## BEGIN Data segment

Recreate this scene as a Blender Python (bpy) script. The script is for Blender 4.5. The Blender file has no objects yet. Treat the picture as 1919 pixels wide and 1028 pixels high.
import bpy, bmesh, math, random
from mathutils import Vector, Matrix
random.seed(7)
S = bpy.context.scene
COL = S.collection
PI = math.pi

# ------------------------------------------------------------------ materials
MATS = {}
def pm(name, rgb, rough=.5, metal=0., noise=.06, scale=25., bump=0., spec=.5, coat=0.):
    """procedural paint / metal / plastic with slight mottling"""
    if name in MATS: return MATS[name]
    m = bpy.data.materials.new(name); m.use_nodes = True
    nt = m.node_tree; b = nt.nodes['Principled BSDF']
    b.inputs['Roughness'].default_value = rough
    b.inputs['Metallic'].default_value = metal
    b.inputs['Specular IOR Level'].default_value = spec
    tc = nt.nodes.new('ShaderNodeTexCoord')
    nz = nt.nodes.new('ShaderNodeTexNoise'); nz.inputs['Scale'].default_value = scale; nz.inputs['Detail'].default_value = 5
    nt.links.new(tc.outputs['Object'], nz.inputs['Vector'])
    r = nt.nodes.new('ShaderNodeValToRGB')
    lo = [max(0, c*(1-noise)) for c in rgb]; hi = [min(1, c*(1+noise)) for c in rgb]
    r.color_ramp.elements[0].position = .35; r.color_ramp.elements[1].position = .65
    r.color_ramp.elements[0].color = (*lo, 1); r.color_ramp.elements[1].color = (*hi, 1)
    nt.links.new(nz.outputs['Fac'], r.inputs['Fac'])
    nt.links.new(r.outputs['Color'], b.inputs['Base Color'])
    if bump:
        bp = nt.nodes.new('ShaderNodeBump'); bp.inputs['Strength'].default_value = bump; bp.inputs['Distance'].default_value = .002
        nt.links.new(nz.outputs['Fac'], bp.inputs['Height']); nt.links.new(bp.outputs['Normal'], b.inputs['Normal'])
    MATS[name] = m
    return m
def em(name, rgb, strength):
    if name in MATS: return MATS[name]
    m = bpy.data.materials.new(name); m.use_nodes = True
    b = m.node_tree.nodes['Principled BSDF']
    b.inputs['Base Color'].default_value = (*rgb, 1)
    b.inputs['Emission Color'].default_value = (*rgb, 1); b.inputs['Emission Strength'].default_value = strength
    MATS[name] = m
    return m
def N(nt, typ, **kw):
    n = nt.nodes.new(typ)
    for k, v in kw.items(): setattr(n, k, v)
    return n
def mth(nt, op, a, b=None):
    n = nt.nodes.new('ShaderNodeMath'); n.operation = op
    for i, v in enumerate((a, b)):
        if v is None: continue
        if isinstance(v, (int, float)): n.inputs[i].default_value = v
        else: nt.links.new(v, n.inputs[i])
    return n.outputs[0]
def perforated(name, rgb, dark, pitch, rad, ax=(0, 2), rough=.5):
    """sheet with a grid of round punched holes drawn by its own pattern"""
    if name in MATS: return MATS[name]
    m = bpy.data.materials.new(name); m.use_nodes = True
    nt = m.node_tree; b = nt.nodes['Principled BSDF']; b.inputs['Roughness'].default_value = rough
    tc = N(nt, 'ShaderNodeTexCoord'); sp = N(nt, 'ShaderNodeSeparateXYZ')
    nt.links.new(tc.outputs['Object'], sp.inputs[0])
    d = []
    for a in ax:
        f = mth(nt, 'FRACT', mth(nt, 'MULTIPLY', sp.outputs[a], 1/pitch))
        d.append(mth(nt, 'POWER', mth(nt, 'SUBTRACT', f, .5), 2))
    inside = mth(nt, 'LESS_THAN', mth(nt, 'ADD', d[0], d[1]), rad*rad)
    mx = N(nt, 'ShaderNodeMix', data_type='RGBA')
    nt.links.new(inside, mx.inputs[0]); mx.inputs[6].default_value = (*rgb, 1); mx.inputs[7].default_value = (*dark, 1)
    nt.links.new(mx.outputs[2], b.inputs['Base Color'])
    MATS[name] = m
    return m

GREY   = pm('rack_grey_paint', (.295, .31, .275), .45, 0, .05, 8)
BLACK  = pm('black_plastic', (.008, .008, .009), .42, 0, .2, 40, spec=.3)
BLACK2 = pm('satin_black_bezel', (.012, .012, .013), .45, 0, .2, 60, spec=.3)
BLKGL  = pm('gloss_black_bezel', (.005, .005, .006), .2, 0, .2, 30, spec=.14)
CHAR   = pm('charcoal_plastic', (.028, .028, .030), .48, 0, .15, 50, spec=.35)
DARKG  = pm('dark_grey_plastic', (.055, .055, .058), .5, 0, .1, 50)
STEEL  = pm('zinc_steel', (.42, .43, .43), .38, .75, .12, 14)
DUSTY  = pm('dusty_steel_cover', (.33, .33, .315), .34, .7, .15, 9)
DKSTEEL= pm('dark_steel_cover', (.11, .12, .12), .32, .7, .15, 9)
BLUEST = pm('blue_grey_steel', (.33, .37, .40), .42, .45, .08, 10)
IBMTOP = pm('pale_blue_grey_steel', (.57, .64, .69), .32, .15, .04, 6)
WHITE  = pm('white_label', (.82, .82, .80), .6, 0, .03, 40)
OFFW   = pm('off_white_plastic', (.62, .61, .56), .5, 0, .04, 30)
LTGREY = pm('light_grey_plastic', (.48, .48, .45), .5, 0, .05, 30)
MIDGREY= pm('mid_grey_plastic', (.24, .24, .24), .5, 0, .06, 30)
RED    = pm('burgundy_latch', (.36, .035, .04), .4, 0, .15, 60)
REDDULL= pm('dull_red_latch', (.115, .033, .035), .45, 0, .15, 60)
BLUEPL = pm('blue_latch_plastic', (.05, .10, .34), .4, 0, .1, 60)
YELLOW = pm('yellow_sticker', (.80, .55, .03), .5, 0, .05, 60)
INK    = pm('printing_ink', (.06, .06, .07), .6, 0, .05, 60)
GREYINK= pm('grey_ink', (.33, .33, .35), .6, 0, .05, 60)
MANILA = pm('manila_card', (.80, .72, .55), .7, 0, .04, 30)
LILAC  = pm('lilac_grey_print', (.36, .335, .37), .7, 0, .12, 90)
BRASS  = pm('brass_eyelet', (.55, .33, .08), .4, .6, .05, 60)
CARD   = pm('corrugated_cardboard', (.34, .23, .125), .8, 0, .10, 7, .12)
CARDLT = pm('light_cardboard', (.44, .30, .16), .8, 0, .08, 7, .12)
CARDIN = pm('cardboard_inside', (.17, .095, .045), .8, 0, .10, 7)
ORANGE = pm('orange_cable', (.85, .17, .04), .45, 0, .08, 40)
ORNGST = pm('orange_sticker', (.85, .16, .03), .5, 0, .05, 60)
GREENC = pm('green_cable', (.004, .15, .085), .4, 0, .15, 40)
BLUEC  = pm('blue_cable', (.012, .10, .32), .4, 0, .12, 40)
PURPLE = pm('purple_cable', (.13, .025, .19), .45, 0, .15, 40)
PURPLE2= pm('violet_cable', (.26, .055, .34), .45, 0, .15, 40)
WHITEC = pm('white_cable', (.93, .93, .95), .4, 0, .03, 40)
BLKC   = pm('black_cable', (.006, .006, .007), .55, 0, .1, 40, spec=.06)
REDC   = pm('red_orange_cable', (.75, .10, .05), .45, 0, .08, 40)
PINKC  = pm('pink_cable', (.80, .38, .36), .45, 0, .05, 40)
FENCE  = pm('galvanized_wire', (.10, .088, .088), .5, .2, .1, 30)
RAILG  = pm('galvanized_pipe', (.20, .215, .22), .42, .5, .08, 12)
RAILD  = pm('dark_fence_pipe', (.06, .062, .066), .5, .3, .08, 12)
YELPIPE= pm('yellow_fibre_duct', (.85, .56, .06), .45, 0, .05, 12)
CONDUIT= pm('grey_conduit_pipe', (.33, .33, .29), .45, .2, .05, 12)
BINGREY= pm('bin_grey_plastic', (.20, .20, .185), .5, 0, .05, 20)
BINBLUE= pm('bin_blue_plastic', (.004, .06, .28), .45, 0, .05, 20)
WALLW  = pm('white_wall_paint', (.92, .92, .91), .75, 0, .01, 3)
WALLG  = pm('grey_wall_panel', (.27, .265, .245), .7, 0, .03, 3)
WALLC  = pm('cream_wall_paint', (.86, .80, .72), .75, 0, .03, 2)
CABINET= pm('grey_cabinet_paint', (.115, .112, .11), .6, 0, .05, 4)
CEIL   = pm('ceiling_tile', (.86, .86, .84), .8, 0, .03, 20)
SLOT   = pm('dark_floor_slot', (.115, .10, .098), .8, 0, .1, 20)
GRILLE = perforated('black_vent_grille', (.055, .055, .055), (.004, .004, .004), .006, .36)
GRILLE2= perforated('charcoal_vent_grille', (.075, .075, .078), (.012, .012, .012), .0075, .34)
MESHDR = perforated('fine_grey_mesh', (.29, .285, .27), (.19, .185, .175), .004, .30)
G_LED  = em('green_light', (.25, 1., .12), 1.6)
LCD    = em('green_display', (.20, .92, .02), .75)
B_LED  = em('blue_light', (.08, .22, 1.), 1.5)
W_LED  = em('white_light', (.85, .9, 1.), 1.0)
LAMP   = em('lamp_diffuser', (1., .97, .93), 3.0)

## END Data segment

The exercise
Find the word "scene" in the material, then list each line that holds it.

Expected answer
Recreate this scene as a Blender Python (bpy) script. The script is for Blender 4.5. The Blender file has no objects yet. Treat the picture as 1919 pixels wide and 1028 pixels high.
S = bpy.context.scene